WORK INSTRUCTIONS
Exactly as written, retype the listing below, omitting the pictures.

EXERCISE INPUTS
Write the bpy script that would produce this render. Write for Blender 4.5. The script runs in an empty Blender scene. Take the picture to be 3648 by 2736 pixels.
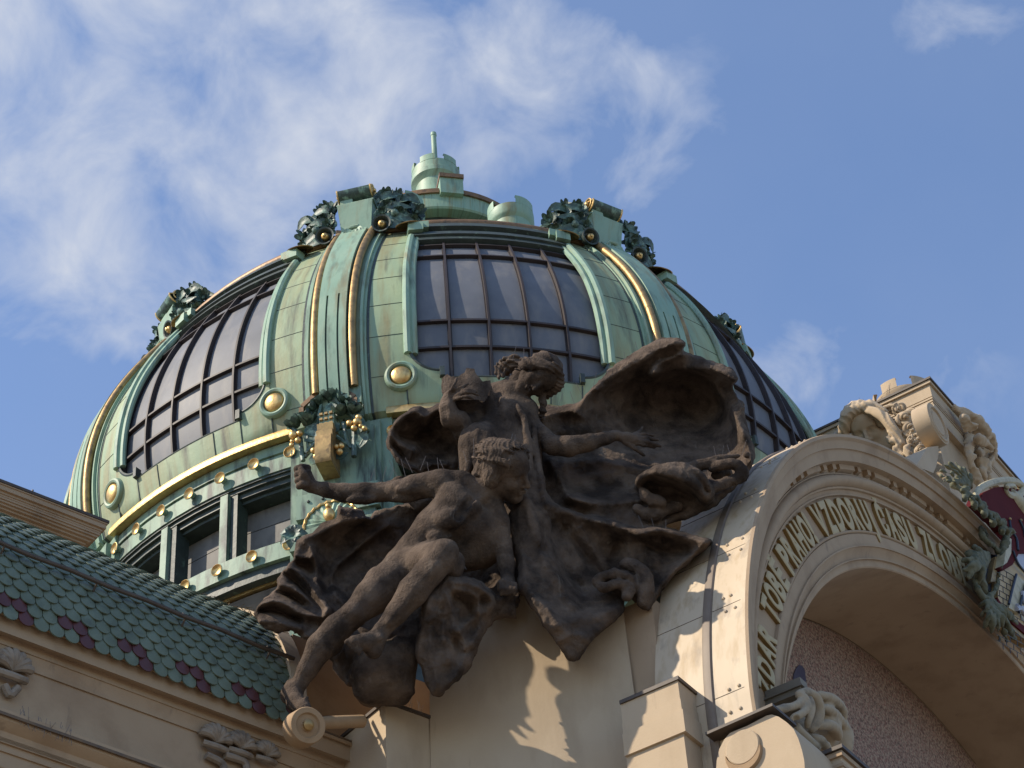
import bpy, math, random
import numpy as np
from mathutils import Vector
scene = bpy.context.scene
COL = scene.collection
R = math.radians
# ------------------------------------------------------------------ camera
F_PX = 8000.0; PITCH = R(41.3); ROLL = R(4.5)
CAM = np.array([0.0, 0.0, 1.6])
_F = np.array([0, math.cos(PITCH), math.sin(PITCH)])
_U0 = np.array([0, -math.sin(PITCH), math.cos(PITCH)]); _R0 = np.array([1.0, 0, 0])
_X = _R0*math.cos(ROLL) - _U0*math.sin(ROLL)
_Y = _U0*math.cos(ROLL) + _R0*math.sin(ROLL)
cam_d = bpy.data.cameras.new('camera'); cam = bpy.data.objects.new('camera', cam_d); COL.objects.link(cam)
cam_d.sensor_width = 36.0; cam_d.lens = 36.0*F_PX/3648.0; cam_d.clip_start = 0.1; cam_d.clip_end = 5000
from mathutils import Matrix
M4 = Matrix(((_X[0], _Y[0], -_F[0], CAM[0]), (_X[1], _Y[1], -_F[1], CAM[1]), (_X[2], _Y[2], -_F[2], CAM[2]), (0, 0, 0, 1)))
cam.matrix_world = M4
scene.camera = cam
scene.view_settings.view_transform = 'Standard'; scene.view_settings.look = 'None'
scene.view_settings.exposure = 0.22; scene.view_settings.gamma = 1.0
# ------------------------------------------------------------------ light
SUN_AZ, SUN_EL = R(-106), R(41)          # azimuth clockwise from +Y
sun_dir = Vector((math.sin(SUN_AZ)*math.cos(SUN_EL), math.cos(SUN_AZ)*math.cos(SUN_EL), math.sin(SUN_EL)))
sl = bpy.data.lights.new('sun', 'SUN'); sl.energy = 5.0; sl.angle = R(0.5); sl.color = (1.0, 0.875, 0.70)
so = bpy.data.objects.new('sun', sl); COL.objects.link(so)
so.rotation_euler = sun_dir.to_track_quat('Z', 'Y').to_euler(); so.location = (-30, -30, 60)


def ray(sx, sy): return _X*(sx-1824)/F_PX + _Y*(1368-sy)/F_PX + _F

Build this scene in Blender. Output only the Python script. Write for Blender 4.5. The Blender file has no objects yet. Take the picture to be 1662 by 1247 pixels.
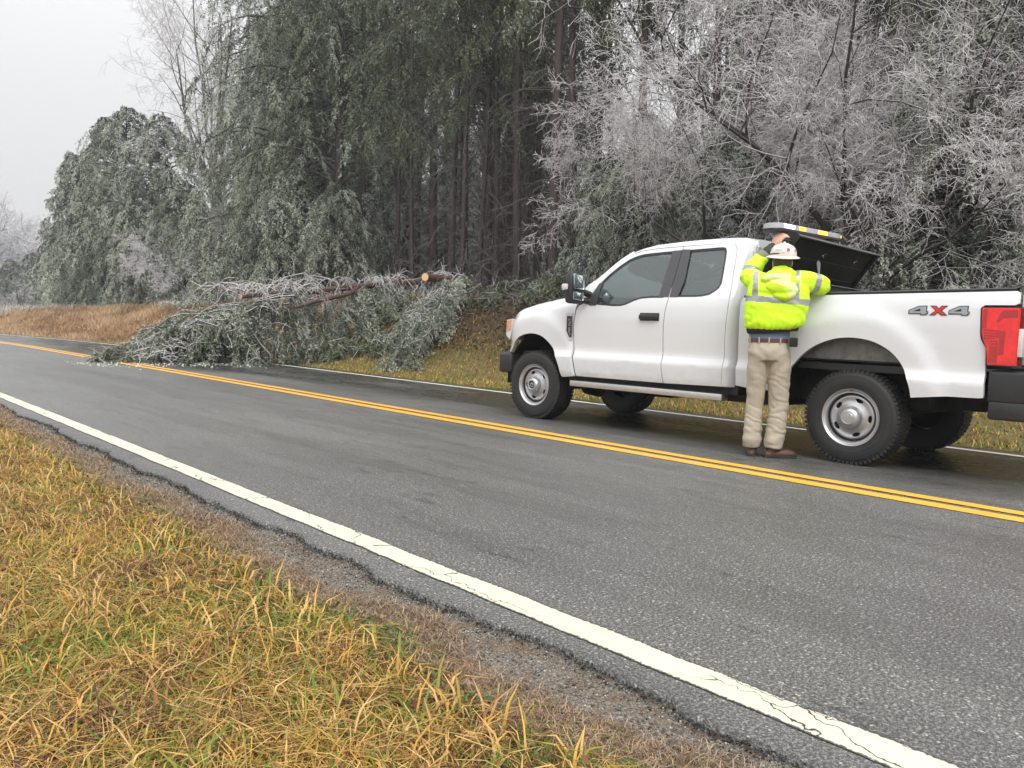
import bpy, bmesh, math, random
import numpy as np
from mathutils import Vector, Matrix, Euler
R = math.radians
rng = np.random.default_rng(7)
random.seed(7)
scene = bpy.context.scene
C = scene.collection
# ---------------------------------------------------------------- camera
F_PX, YAW, PITCH, ROLL, CAM_H = 1301.18, 0.7467, 0.08341, 0.02073, 1.169
cam_d = bpy.data.cameras.new('camera'); cam = bpy.data.objects.new('camera', cam_d); C.objects.link(cam)
cam_d.sensor_width = 36; cam_d.lens = F_PX / 1662 * 36; cam_d.clip_end = 3000; cam_d.clip_start = .05
_c, _s, _cp, _sp, _cr, _sr = math.cos(YAW), math.sin(YAW), math.cos(PITCH), math.sin(PITCH), math.cos(ROLL), math.sin(ROLL)
_R = Vector((_c, -_s, 0)); _V = Vector((_s*_sp, _c*_sp, _cp)); _F = Vector((_s*_cp, _c*_cp, -_sp))
_X = _R*_cr + _V*_sr; _Y = -_R*_sr + _V*_cr
M = Matrix.Identity(4)
for i in range(3):
    M[i][0] = _X[i]; M[i][1] = _Y[i]; M[i][2] = -_F[i]
M[2][3] = CAM_H
cam.matrix_world = M
scene.camera = cam
# ---------------------------------------------------------------- world, sun, exposure
SUN_EL, SUN_AZ = R(48), R(215)       # azimuth measured clockwise from +Y: light from behind the camera
w = bpy.data.worlds.new('World'); scene.world = w; w.use_nodes = True
nt = w.node_tree; nt.nodes.clear()
def N(nt, t, **k):
    n = nt.nodes.new(t)
    for a, b in k.items(): setattr(n, a, b)
    return n
wo = N(nt, 'ShaderNodeOutputWorld'); bg = N(nt, 'ShaderNodeBackground')
sky = N(nt, 'ShaderNodeTexSky', sky_type='NISHITA'); sky.sun_disc = False
sky.sun_elevation = SUN_EL; sky.sun_rotation = SUN_AZ; sky.air_density = 2; sky.dust_density = 6
hs = N(nt, 'ShaderNodeHueSaturation'); hs.inputs['Saturation'].default_value = .10
tc = N(nt, 'ShaderNodeTexCoord'); sx = N(nt, 'ShaderNodeSeparateXYZ')
cl = N(nt, 'ShaderNodeMapRange'); cl.inputs[1].default_value = 0; cl.inputs[2].default_value = 1; cl.inputs[3].default_value = .58; cl.inputs[4].default_value = 2.05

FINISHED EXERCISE
Write the bpy script that would produce this render. Write for Blender 4.5. The script runs in an empty Blender scene. Take the picture to be 3648 by 2736 pixels.
import bpy, math, random
import numpy as np
from mathutils import Vector
scene = bpy.context.scene
COL = scene.collection
R = math.radians
# ------------------------------------------------------------------ camera
F_PX = 8000.0; PITCH = R(41.3); ROLL = R(4.5)
CAM = np.array([0.0, 0.0, 1.6])
_F = np.array([0, math.cos(PITCH), math.sin(PITCH)])
_U0 = np.array([0, -math.sin(PITCH), math.cos(PITCH)]); _R0 = np.array([1.0, 0, 0])
_X = _R0*math.cos(ROLL) - _U0*math.sin(ROLL)
_Y = _U0*math.cos(ROLL) + _R0*math.sin(ROLL)
cam_d = bpy.data.cameras.new('camera'); cam = bpy.data.objects.new('camera', cam_d); COL.objects.link(cam)
cam_d.sensor_width = 36.0; cam_d.lens = 36.0*F_PX/3648.0; cam_d.clip_start = 0.1; cam_d.clip_end = 5000
from mathutils import Matrix
M4 = Matrix(((_X[0], _Y[0], -_F[0], CAM[0]), (_X[1], _Y[1], -_F[1], CAM[1]), (_X[2], _Y[2], -_F[2], CAM[2]), (0, 0, 0, 1)))
cam.matrix_world = M4
scene.camera = cam
scene.view_settings.view_transform = 'Standard'; scene.view_settings.look = 'None'
scene.view_settings.exposure = 0.22; scene.view_settings.gamma = 1.0
# ------------------------------------------------------------------ light
SUN_AZ, SUN_EL = R(-106), R(41)          # azimuth clockwise from +Y
sun_dir = Vector((math.sin(SUN_AZ)*math.cos(SUN_EL), math.cos(SUN_AZ)*math.cos(SUN_EL), math.sin(SUN_EL)))
sl = bpy.data.lights.new('sun', 'SUN'); sl.energy = 5.0; sl.angle = R(0.5); sl.color = (1.0, 0.875, 0.70)
so = bpy.data.objects.new('sun', sl); COL.objects.link(so)
so.rotation_euler = sun_dir.to_track_quat('Z', 'Y').to_euler(); so.location = (-30, -30, 60)


def ray(sx, sy): return _X*(sx-1824)/F_PX + _Y*(1368-sy)/F_PX + _F

Build this scene in Blender. Output only the Python script. Write for Blender 4.5. The Blender file has no objects yet. Take the picture to be 1662 by 1247 pixels.
import bpy, bmesh, math, random
import numpy as np
from mathutils import Vector, Matrix, Euler
R = math.radians
rng = np.random.default_rng(7)
random.seed(7)
scene = bpy.context.scene
C = scene.collection
# ---------------------------------------------------------------- camera
F_PX, YAW, PITCH, ROLL, CAM_H = 1301.18, 0.7467, 0.08341, 0.02073, 1.169
cam_d = bpy.data.cameras.new('camera'); cam = bpy.data.objects.new('camera', cam_d); C.objects.link(cam)
cam_d.sensor_width = 36; cam_d.lens = F_PX / 1662 * 36; cam_d.clip_end = 3000; cam_d.clip_start = .05
_c, _s, _cp, _sp, _cr, _sr = math.cos(YAW), math.sin(YAW), math.cos(PITCH), math.sin(PITCH), math.cos(ROLL), math.sin(ROLL)
_R = Vector((_c, -_s, 0)); _V = Vector((_s*_sp, _c*_sp, _cp)); _F = Vector((_s*_cp, _c*_cp, -_sp))
_X = _R*_cr + _V*_sr; _Y = -_R*_sr + _V*_cr
M = Matrix.Identity(4)
for i in range(3):
    M[i][0] = _X[i]; M[i][1] = _Y[i]; M[i][2] = -_F[i]
M[2][3] = CAM_H
cam.matrix_world = M
scene.camera = cam
# ---------------------------------------------------------------- world, sun, exposure
SUN_EL, SUN_AZ = R(48), R(215)       # azimuth measured clockwise from +Y: light from behind the camera
w = bpy.data.worlds.new('World'); scene.world = w; w.use_nodes = True
nt = w.node_tree; nt.nodes.clear()
def N(nt, t, **k):
    n = nt.nodes.new(t)
    for a, b in k.items(): setattr(n, a, b)
    return n
wo = N(nt, 'ShaderNodeOutputWorld'); bg = N(nt, 'ShaderNodeBackground')
sky = N(nt, 'ShaderNodeTexSky', sky_type='NISHITA'); sky.sun_disc = False
sky.sun_elevation = SUN_EL; sky.sun_rotation = SUN_AZ; sky.air_density = 2; sky.dust_density = 6
hs = N(nt, 'ShaderNodeHueSaturation'); hs.inputs['Saturation'].default_value = .10
tc = N(nt, 'ShaderNodeTexCoord'); sx = N(nt, 'ShaderNodeSeparateXYZ')
cl = N(nt, 'ShaderNodeMapRange'); cl.inputs[1].default_value = 0; cl.inputs[2].default_value = 1; cl.inputs[3].default_value = .58; cl.inputs[4].default_value = 2.05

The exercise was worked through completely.